The John Hay Library, home to Brown University’s special collections, in partnership with Brown’s Pembroke Center, has acquired a vast set of records, writings, and artwork from political activist Mumia Abu-Jamal. The library has also obtained related personal papers from Johanna Fernández — a Brown Class of 1993 graduate and esteemed historian of social movements and 20th-century American history — who has been a longtime advocate for Abu-Jamal and has for decades maintained his innocence.
As a teenager, Abu-Jamal became involved with the Black Panther Party, and he later became a radio reporter. In 1982, Abu-Jamal was convicted and sentenced to death for the 1981 murder of Philadelphia police officer Daniel Faulkner. His death sentence was later overturned and he was given a life sentence without parole.
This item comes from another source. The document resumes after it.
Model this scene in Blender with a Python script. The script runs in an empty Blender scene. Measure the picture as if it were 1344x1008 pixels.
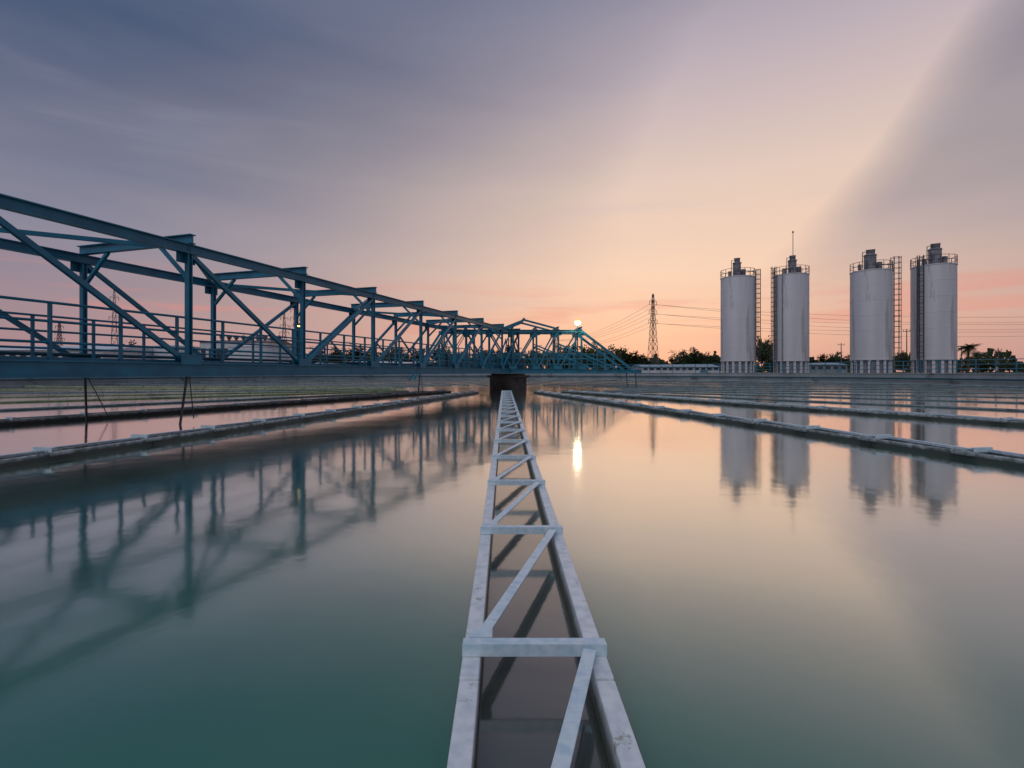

While in prison, Abu-Jamal has written extensively on the failures of the U.S. criminal justice system.
With more than 60 boxes of papers spanning 1981 to 2020, the collection documents Abu-Jamal’s trial, prison, and death row experiences; his reflections on civil rights and freedom; the challenges he has experienced as an activist in a maximum-security prison; and the public’s reaction to his case, as articulated in newspaper articles, films, cards, and letters.
“The carceral system touches millions of Americans’ lives, yet the historical archive has a scarcity of stories of incarcerated people,” said Amanda E. Strauss, director of the John Hay Library. “This Voices of Mass Incarceration collecting focus aims to provide researchers with unprecedented access to the first-person accounts they need to understand the experiences of people who have spent time in prisons and jails, enriching our collective understanding of how the expanding carceral system has transformed American society.”